### What the exercise asks
Copy out each line of the material below with no changes.

### Recorded data
● ● ● ● ●

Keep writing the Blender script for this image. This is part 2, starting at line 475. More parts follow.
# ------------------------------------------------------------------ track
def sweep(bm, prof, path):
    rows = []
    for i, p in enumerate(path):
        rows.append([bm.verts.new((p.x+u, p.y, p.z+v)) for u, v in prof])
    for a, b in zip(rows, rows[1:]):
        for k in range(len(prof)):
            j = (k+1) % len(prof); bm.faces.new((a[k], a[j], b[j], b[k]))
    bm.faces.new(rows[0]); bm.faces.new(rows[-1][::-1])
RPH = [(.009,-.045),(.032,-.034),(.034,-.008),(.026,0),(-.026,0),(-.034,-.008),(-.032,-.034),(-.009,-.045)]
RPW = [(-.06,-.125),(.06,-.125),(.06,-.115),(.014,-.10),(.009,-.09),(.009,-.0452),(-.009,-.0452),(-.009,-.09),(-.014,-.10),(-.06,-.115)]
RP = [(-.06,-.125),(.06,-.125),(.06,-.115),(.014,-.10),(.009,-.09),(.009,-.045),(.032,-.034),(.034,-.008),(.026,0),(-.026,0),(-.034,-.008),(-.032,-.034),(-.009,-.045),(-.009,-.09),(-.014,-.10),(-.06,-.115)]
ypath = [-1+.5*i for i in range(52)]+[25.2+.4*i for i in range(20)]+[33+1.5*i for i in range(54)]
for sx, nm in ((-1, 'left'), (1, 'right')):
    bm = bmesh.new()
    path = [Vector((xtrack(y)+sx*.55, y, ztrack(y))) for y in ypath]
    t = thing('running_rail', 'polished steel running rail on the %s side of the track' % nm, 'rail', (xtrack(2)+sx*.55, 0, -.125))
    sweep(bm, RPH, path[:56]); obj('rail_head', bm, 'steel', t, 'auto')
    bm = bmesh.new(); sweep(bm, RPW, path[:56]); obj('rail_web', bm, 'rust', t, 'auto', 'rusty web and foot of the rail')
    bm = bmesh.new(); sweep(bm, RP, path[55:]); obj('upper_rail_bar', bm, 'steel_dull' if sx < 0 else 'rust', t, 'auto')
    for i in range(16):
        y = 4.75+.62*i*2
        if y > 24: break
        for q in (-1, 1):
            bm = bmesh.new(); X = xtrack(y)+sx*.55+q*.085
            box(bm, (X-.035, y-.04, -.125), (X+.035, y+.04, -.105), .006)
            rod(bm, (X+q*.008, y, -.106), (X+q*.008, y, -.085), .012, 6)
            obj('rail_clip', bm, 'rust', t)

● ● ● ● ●

### Solution to this task
Keep writing the Blender script for this image. This is part 2, starting at line 475. More parts follow.
# ------------------------------------------------------------------ track
def sweep(bm, prof, path):
    rows = []
    for i, p in enumerate(path):
        rows.append([bm.verts.new((p.x+u, p.y, p.z+v)) for u, v in prof])
    for a, b in zip(rows, rows[1:]):
        for k in range(len(prof)):
            j = (k+1) % len(prof); bm.faces.new((a[k], a[j], b[j], b[k]))
    bm.faces.new(rows[0]); bm.faces.new(rows[-1][::-1])
RPH = [(.009,-.045),(.032,-.034),(.034,-.008),(.026,0),(-.026,0),(-.034,-.008),(-.032,-.034),(-.009,-.045)]
RPW = [(-.06,-.125),(.06,-.125),(.06,-.115),(.014,-.10),(.009,-.09),(.009,-.0452),(-.009,-.0452),(-.009,-.09),(-.014,-.10),(-.06,-.115)]
RP = [(-.06,-.125),(.06,-.125),(.06,-.115),(.014,-.10),(.009,-.09),(.009,-.045),(.032,-.034),(.034,-.008),(.026,0),(-.026,0),(-.034,-.008),(-.032,-.034),(-.009,-.045),(-.009,-.09),(-.014,-.10),(-.06,-.115)]
ypath = [-1+.5*i for i in range(52)]+[25.2+.4*i for i in range(20)]+[33+1.5*i for i in range(54)]
for sx, nm in ((-1, 'left'), (1, 'right')):
    bm = bmesh.new()
    path = [Vector((xtrack(y)+sx*.55, y, ztrack(y))) for y in ypath]
    t = thing('running_rail', 'polished steel running rail on the %s side of the track' % nm, 'rail', (xtrack(2)+sx*.55, 0, -.125))
    sweep(bm, RPH, path[:56]); obj('rail_head', bm, 'steel', t, 'auto')
    bm = bmesh.new(); sweep(bm, RPW, path[:56]); obj('rail_web', bm, 'rust', t, 'auto', 'rusty web and foot of the rail')
    bm = bmesh.new(); sweep(bm, RP, path[55:]); obj('upper_rail_bar', bm, 'steel_dull' if sx < 0 else 'rust', t, 'auto')
    for i in range(16):
        y = 4.75+.62*i*2
        if y > 24: break
        for q in (-1, 1):
            bm = bmesh.new(); X = xtrack(y)+sx*.55+q*.085
            box(bm, (X-.035, y-.04, -.125), (X+.035, y+.04, -.105), .006)
            rod(bm, (X+q*.008, y, -.106), (X+q*.008, y, -.085), .012, 6)
            obj('rail_clip', bm, 'rust', t)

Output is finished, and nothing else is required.